From Eric Sprott
Silver Producers: A Call to Action
As we approach the end of 2011, the silver spot price has admittedly endured a tougher road than we would have expected. And let’s be honest – what investment firm on earth has pounded the table on silver harder than we have? After the orchestrated silver sell-off in May 2011 (please see June 2011 MAAG article entitled, “Caveat Venditor”), silver promptly rose back to US$40/oz where it consolidated nicely, only to drop back below US$30 within a two week span in late September. The September sell-off was partly due to the market’s disappointment over Bernanke’s Operation Twist, which sounded interesting but didn’t involve any real money printing. Like the May sell-off before it, however, it was also exacerbated by a seemingly needless 21% margin rate hike by the CME on September 23rd, followed by a 20% margin hike by the Shanghai Gold Exchange – the CME’s counterpart in China, three days later.

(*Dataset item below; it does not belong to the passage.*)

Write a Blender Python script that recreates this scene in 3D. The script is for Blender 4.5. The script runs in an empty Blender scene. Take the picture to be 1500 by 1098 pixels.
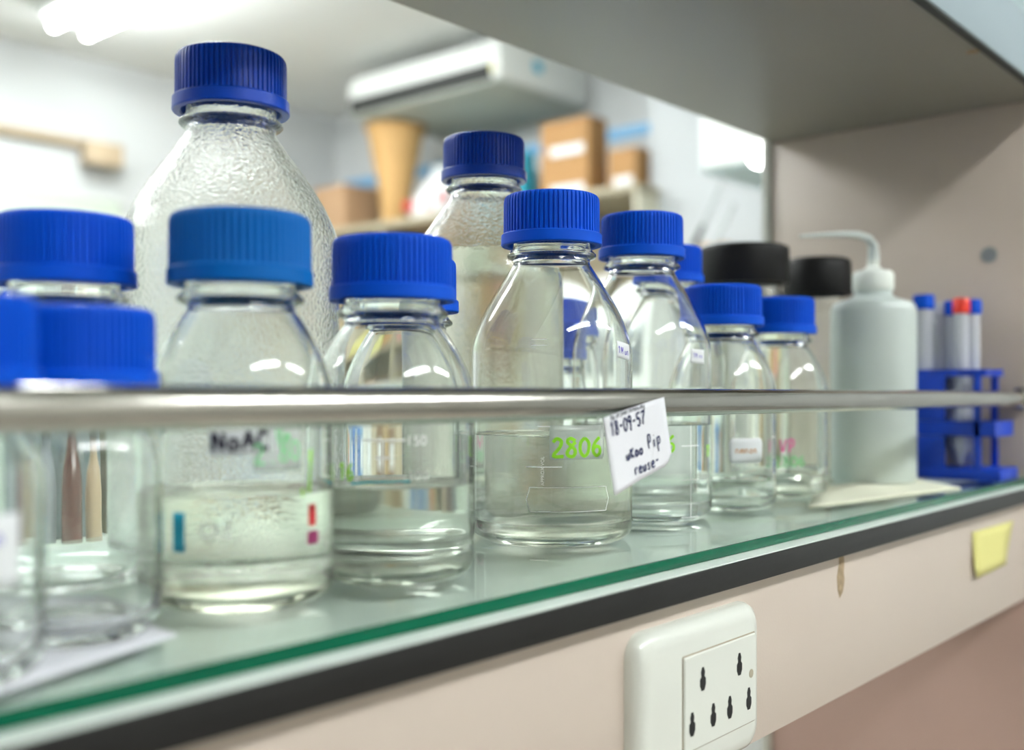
import bpy, bmesh, math, random
from mathutils import Vector, Matrix
random.seed(7)
S = bpy.context.scene
COL = S.collection
PI = math.pi
# ---------------------------------------------------------------- camera
F = 1545.0                       # focal length in pixels of the 1500-wide frame
YAW = math.radians(40.93)
SA, CA = math.sin(YAW), math.cos(YAW)
FW = Vector((CA, SA, 0)); RT = Vector((SA, -CA, 0))
EYE = 1.38                       # eye height over the floor
cam_d = bpy.data.cameras.new('camera'); cam = bpy.data.objects.new('camera', cam_d); COL.objects.link(cam)
cam.location = (0, 0, EYE)
cam.rotation_euler = (PI/2, 0, math.atan2(SA, CA) - PI/2)
cam_d.sensor_width = 36; cam_d.lens = F/1500*36
cam_d.shift_y = 17/1500
cam_d.clip_start = 0.02
cam_d.dof.use_dof = True; cam_d.dof.focus_distance = 0.545; cam_d.dof.aperture_fstop = 4.4
S.camera = cam
# ---------------------------------------------------------------- world, exposure
w = bpy.data.worlds.new('world'); S.world = w; w.use_nodes = True
bg = w.node_tree.nodes['Background']; bg.inputs[0].default_value = (0.93, 0.97, 1, 1); bg.inputs[1].default_value = 0.55
S.view_settings.view_transform = 'Standard'; S.view_settings.look = 'None'
S.view_settings.gamma = 1; S.view_settings.exposure = 1.88; S.view_settings.use_curve_mapping = False
cy = S.cycles
cy.max_bounces = 20; cy.transmission_bounces = 20; cy.transparent_max_bounces = 12; cy.diffuse_bounces = 4; cy.glossy_bounces = 8
cy.caustics_reflective = False; cy.caustics_refractive = True; cy.blur_glossy = 0.3
cy.sample_clamp_indirect = 6
cy.use_denoising = True
TUBE_POWER = 22.0

def at(px, py, Z):               # a photo pixel at a depth (m) -> world point
    p = RT*((px-750)/F*Z) + FW*Z
    return Vector((p.x, p.y, EYE + (566-py)/F*Z))

# ---------------------------------------------------------------- materials
def srgb(*c):
    return tuple(((v/255)/12.92 if v/255 <= .04045 else ((v/255+.055)/1.055)**2.4) for v in c) + (1,)
def mat(name, col, rough=.5, metal=0, noise=0, nscale=20, bump=0, bscale=200, stretch=None, spec=.5, coat=0, rvar=0, sss=0, trans=0):
    m = bpy.data.materials.new(name); m.use_nodes = True
    nt = m.node_tree; b = nt.nodes['Principled BSDF']
    b.inputs['Base Color'].default_value = col; b.inputs['Roughness'].default_value = rough
    b.inputs['Metallic'].default_value = metal; b.inputs['Specular IOR Level'].default_value = spec
    b.inputs['Coat Weight'].default_value = coat; b.inputs['Coat Roughness'].default_value = .08
    if trans: b.inputs['Transmission Weight'].default_value = trans
    if sss: b.inputs['Subsurface Weight'].default_value = sss; b.inputs['Subsurface Scale'].default_value = .01
    tc = nt.nodes.new('ShaderNodeTexCoord'); mp = nt.nodes.new('ShaderNodeMapping')
    nt.links.new(tc.outputs['Object'], mp.inputs[0])
    if stretch: mp.inputs['Scale'].default_value = stretch
    n = nt.nodes.new('ShaderNodeTexNoise'); n.inputs['Scale'].default_value = nscale; n.inputs['Detail'].default_value = 5
    nt.links.new(mp.outputs[0], n.inputs[0])
    if noise:
        mx = nt.nodes.new('ShaderNodeMix'); mx.data_type = 'RGBA'
        mx.inputs[6].default_value = tuple(max(0, c*(1-noise)) for c in col[:3])+(1,)
        mx.inputs[7].default_value = tuple(min(1, c*(1+noise)) for c in col[:3])+(1,)
        nt.links.new(n.outputs[0], mx.inputs[0]); nt.links.new(mx.outputs[2], b.inputs['Base Color'])
    if rvar:
        mr = nt.nodes.new('ShaderNodeMapRange'); mr.inputs[1].default_value = .35; mr.inputs[2].default_value = .7
        mr.inputs[3].default_value = max(.02, rough-rvar); mr.inputs[4].default_value = rough+rvar
        nt.links.new(n.outputs[0], mr.inputs[0]); nt.links.new(mr.outputs[0], b.inputs['Roughness'])
    if bump:
        n2 = nt.nodes.new('ShaderNodeTexNoise'); n2.inputs['Scale'].default_value = bscale; n2.inputs['Detail'].default_value = 3
        nt.links.new(mp.outputs[0], n2.inputs[0])
        bp = nt.nodes.new('ShaderNodeBump'); bp.inputs['Strength'].default_value = bump; bp.inputs['Distance'].default_value = .001
        nt.links.new(n2.outputs[0], bp.inputs['Height']); nt.links.new(bp.outputs[0], b.inputs['Normal'])
    return m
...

The paper markets still dictate the spot market for physical gold and silver. When we talk about the “paper market”, we’re referring to any paper contract that claims to have an underlying link to the price of gold or silver, and we’re referring to contracts that are almost always levered. It’s highly questionable today whether the paper market has any true link to the physical market for gold and silver, and the futures market is the most obvious and influential “paper market” offender. When the futures exchanges like the CME hike margin rates unexpectedly, it’s usually under the pretense of protecting the “integrity of the exchange” by increasing the collateral (money) required to hold a position, both for the long (future buyer) and the short (future seller). When they unexpectedly raise margin requirements two days after silver has already declined by 22%, however, who do you think that margin increase hurts the most? The long buyer, or the short seller? By raising the margin requirement at the very moment the long contracts have already received an initial margin call (because the price of silver has dropped), they end up doubling the longs’ pain – essentially forcing them to sell their contracts. This in turn creates even more downward price pressure, and ends up exacerbating the very risks the margin hikes were allegedly designed to address.